As you've realized, those are early bird rewards. There are only 100 available, then after that the price point rises. I feel like one of the best values is the Kid tier, personally. But you are totally right about the shipping. Fortunately, I have access to some shipping discounts through my publishing company that will help with all of that.
Other then that, did you feel like the different tiers offered a good value? Is there something that you would have liked to see in a tier that isn't there, or maybe at the wrong price point?
Are there plans to sell the CDs and vinyl's individually?
Are you talking about post kickstarter? The answer is yes...and no. Currently my plan is to only offer the physical rewards during the kickstarter. After the campaign ends, I'll sell of excess stock. I wanted to gauge interest before I decide to restock or not. The physical editions will always be somewhat of a collectors item, so they'll be priced higher than a regular CD. Probably somewhere in the $20-$30 range for a CD and $40 - $60 for a vinyl.
I think it's important to make sure I'm giving some sort of value or incentive to buy the CD or vinyl through the kickstarter, I don't want to slap all of my backers in the face to just turn around and sell the physical merch for less then it took to get them in the campaign. It's a weird balance. Thoughts?
And what if the Kickstarter goal isn't met? Then what?
Have you considered having your kickstarter itself in tiers, something like below:
Raise $50,000 - Physical CD release
Raise $75,000 - Vinyl release
Raise $150,000 - Live orchestra re-recording
That way it's not an all or nothing release. Just a thought.
Those are good ideas. I've talked with people about doing something similar and have more or less decided on the following strategy:
I'm going for broke with this campaign. Full symphonic recording, high quality art (which I just got the semi-finished file today. This art is going to be INSANE!), limited edition physical prints of all merch with a collectors quality packaging for different backer rewards, the whole shebang! In the event the campaign fails, that's not the end of the project. We'll reevaluate the project and scale back accordingly, and launch again.

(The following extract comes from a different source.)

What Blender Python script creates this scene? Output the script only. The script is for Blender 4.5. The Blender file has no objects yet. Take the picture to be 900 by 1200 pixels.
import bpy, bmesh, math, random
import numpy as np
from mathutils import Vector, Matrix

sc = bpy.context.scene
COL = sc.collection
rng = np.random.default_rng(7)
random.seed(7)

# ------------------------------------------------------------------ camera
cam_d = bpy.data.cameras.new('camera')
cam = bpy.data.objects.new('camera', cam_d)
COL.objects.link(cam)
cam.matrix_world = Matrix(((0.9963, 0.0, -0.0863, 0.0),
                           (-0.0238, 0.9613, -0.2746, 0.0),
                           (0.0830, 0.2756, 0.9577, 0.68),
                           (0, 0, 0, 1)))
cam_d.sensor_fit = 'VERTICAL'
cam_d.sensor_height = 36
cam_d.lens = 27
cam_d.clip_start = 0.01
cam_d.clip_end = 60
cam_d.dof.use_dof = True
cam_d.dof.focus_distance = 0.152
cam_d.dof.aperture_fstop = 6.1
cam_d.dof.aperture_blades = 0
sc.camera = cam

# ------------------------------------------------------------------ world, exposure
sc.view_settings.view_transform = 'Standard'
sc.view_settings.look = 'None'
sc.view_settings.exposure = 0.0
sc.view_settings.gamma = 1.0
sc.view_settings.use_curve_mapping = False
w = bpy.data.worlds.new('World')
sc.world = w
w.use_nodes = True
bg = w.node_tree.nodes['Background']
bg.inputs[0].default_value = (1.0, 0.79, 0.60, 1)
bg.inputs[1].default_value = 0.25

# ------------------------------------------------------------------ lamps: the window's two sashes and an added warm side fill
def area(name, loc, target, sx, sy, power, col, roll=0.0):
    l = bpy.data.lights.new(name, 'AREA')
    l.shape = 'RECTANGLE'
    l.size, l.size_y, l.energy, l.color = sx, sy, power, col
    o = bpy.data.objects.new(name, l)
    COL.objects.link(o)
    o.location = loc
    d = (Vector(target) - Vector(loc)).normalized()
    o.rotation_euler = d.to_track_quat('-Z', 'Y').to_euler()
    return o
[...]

Depending on what kind of interest we received in this campaign that could be anything from trying to release a fully recorded album in chunks, or simply having the midi mastered with a physical release, or maybe just pay for the licensing and digitally release the tracks as is. It just depends.
Everything I've read says that the campaign needs to be as clear and focused on one objective as possible, even in your stretch goals, so I feel like keeping this campaign specifically about realizing the story from Cross through a symphony orchestra is the best approach.